Policjanci wrocławskiej drogówki po pościgu zatrzymali pijanego 31-latka. Kilka razy próbował taranować swoim autem, niemal doprowadzając do wypadku. Kierujący wydmuchał 2,5 promila alkoholu.
W poniedziałek, t29 sierpnia, na ekspresowej drodze S8 policjanci w nieoznakowanym radiowozie bmw zauważyli, że kierujący volkswagenem, który jechał zygzakiem.
Natychmiast włączyli sygnały świetlne i dźwiękowe, jednocześnie wydając mu polecenie zatrzymania się do kontroli drogowej. Skrajnie nieodpowiedzialny kierujący volkswagenem postanowił jednak uciekać. Policjanci ruszyli w pościg.
W trakcie pościgu, mężczyzna kilkukrotnie usiłował za wszelką cenę zepchnąć z jezdni radiowóz i zajeżdżał mu drogę, niemal doprowadzając do wypadku. Uderzał w radiowóz. W każdej chwili mogło dojść do tragedii.
Uciekinier uderzał w radiowóz
Za kierownicą radiowozu siedział doświadczony policjant, który jest przeszkolony z techniki jazdy pojazdem uprzywilejowanym i w momencie zderzania się z volkswagenem, wiedział jak ma zareagować.
Po kilkunastokilometrowym pościgu, kiedy do akcji wkroczyli kolejni policjanci z komisariatu w Sycowie, przerwano szaleńczą ucieczkę kierującego i został zatrzymany.
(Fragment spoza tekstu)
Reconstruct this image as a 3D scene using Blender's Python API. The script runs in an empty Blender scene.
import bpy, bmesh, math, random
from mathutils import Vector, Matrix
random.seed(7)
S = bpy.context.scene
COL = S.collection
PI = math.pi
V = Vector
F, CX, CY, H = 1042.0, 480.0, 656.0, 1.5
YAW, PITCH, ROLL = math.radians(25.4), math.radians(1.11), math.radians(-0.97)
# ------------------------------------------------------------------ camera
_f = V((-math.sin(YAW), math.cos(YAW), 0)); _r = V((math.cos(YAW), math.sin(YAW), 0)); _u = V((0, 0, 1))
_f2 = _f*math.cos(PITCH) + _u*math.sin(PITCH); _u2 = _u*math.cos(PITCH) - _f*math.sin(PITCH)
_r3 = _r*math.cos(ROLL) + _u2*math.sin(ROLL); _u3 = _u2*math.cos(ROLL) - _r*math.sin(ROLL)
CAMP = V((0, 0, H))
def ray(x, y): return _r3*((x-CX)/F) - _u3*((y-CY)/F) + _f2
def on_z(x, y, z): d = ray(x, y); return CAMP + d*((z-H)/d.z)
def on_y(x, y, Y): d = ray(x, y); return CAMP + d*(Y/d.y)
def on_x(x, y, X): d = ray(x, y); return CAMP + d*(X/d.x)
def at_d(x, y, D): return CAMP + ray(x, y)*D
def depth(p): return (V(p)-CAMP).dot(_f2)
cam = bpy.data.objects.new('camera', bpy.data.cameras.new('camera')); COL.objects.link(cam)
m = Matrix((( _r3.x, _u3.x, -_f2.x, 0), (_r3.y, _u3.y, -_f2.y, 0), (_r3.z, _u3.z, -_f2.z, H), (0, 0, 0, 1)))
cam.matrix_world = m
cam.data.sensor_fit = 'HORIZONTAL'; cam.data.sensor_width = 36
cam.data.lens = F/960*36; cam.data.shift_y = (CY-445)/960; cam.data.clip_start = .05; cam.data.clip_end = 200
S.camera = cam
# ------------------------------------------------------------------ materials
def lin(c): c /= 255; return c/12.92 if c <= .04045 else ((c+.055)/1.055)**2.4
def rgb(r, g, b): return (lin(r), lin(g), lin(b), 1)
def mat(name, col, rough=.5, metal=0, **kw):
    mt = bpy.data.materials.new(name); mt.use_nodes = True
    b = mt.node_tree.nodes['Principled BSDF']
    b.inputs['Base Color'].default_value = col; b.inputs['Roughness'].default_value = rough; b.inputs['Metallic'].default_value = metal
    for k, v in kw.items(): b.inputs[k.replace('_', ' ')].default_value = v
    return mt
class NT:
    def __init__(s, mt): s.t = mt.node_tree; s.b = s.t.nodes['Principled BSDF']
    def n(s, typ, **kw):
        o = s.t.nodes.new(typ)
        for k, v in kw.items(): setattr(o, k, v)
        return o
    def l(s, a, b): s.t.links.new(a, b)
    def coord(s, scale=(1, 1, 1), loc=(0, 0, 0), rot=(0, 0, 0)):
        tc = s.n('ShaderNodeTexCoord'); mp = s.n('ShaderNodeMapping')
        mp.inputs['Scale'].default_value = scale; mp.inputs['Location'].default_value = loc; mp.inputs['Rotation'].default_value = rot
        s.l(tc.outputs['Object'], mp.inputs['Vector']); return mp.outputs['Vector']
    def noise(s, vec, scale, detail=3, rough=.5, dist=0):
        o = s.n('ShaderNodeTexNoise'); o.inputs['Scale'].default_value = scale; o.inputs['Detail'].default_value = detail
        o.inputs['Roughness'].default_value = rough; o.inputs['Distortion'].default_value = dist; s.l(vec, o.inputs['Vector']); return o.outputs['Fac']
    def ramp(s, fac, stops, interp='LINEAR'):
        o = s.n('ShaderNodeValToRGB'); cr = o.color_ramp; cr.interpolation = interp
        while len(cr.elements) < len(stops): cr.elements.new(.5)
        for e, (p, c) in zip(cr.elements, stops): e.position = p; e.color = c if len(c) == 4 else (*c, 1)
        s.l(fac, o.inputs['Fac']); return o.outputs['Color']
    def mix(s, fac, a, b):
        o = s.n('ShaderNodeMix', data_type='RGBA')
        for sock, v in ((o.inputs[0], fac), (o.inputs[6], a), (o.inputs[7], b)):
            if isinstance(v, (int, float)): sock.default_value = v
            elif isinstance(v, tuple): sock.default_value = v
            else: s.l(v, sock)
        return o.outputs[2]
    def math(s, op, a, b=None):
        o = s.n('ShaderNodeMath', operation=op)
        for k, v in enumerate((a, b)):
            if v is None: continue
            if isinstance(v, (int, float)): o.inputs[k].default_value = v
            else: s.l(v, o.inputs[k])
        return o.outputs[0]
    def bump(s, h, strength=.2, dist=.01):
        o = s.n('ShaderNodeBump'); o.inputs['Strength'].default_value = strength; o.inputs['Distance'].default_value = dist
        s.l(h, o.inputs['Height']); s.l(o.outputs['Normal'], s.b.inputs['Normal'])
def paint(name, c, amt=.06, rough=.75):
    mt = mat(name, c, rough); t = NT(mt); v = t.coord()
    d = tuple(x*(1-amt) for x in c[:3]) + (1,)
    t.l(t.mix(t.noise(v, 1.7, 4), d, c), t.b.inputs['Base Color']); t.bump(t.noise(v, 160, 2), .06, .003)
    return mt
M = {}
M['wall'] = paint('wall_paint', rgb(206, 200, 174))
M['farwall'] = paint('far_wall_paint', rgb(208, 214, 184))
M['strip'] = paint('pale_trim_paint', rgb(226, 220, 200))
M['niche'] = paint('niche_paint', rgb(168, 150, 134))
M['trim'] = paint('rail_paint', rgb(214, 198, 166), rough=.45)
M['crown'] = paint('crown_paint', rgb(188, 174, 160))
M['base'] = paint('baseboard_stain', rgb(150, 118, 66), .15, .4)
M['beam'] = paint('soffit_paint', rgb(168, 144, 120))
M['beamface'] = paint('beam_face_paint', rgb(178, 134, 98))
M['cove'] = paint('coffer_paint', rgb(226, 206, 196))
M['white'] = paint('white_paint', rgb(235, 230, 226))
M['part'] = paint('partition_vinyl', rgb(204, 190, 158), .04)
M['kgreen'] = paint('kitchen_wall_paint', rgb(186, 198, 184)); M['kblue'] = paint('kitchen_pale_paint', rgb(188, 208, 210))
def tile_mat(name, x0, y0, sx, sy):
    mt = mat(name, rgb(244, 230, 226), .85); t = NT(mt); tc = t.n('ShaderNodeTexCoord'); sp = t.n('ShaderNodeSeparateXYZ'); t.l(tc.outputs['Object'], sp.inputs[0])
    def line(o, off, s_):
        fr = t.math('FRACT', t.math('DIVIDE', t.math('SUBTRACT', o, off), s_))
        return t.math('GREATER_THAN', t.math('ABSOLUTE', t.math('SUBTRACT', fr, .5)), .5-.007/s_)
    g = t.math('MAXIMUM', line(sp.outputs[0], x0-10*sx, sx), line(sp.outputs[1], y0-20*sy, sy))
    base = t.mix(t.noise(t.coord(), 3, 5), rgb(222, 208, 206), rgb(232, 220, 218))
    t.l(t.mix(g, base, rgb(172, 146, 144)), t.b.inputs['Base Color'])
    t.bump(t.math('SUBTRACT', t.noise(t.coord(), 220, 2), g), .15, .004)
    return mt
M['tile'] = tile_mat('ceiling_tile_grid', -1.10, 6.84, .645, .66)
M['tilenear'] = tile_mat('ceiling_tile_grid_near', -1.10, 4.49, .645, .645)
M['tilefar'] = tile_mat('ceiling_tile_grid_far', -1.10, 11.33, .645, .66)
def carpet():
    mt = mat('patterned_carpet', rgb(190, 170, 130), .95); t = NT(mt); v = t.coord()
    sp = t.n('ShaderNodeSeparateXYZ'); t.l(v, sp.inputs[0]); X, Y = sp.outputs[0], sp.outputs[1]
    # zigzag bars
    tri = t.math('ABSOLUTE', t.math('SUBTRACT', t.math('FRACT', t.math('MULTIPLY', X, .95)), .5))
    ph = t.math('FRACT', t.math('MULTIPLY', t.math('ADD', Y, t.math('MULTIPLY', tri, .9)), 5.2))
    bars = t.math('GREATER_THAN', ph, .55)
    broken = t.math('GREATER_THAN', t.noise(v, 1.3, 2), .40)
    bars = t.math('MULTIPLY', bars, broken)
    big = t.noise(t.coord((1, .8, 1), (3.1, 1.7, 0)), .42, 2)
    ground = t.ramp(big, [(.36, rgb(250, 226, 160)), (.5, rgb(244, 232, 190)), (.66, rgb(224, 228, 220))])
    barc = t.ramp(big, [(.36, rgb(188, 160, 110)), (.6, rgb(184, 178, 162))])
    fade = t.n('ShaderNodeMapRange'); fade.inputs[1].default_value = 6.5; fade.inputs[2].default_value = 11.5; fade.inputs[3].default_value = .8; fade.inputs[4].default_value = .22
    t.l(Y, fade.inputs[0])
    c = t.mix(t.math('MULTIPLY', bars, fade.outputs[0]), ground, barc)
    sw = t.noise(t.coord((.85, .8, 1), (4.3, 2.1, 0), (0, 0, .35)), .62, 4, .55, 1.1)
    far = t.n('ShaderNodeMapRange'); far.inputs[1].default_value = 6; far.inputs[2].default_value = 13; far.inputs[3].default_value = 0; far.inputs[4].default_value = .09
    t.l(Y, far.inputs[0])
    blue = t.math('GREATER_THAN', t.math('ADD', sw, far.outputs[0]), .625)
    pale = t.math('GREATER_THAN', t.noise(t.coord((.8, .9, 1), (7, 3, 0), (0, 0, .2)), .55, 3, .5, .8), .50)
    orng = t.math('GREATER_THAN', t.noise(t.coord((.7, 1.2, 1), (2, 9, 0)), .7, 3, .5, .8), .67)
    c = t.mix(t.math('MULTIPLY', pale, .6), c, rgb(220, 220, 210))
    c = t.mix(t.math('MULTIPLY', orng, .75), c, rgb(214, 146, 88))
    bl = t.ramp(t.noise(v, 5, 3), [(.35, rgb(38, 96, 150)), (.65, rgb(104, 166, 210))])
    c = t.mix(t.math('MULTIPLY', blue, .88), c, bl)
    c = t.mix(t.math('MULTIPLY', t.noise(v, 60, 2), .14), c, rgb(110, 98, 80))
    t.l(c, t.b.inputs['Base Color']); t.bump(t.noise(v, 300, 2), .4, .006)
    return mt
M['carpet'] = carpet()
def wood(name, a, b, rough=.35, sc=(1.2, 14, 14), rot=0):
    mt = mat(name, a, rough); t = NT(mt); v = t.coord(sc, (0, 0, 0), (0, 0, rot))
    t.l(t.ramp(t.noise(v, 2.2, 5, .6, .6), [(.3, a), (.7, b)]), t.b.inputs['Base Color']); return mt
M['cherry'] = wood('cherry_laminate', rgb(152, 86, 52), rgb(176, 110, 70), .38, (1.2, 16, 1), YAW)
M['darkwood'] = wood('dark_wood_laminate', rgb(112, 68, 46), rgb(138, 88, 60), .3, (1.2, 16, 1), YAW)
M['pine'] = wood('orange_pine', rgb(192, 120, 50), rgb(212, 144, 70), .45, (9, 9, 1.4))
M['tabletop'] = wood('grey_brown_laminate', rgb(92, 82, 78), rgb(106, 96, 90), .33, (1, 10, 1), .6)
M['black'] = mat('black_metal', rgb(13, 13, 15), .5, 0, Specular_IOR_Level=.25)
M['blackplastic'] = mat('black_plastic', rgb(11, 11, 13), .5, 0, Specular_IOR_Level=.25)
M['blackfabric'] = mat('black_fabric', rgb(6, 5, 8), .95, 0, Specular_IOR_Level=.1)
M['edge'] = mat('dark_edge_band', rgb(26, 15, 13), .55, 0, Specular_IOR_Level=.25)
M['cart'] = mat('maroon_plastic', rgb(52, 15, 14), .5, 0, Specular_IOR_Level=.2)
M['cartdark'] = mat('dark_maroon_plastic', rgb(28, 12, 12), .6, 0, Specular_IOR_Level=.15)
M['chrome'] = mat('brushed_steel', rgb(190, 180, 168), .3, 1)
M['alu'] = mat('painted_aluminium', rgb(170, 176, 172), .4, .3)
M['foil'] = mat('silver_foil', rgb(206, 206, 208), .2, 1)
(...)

Okazał się nim 31-letni mieszkaniec powiatu trzebnickiego. Mundurowi wyczuli od niego silną woń alkoholu, jednak ten odmówił badania stanu trzeźwości. W związku z tym pobrano od mężczyzny krew do badań, która wykazała, że miał 2,5 promila alkoholu.
Mężczyzna trafił do policyjnego aresztu. Usłyszał zarzuty kierowania po pijanemu oraz ucieczki policji. Sprawa znajdzie swój finał w sądzie. 31-latkowi grozi kara do 5 lat więzienia.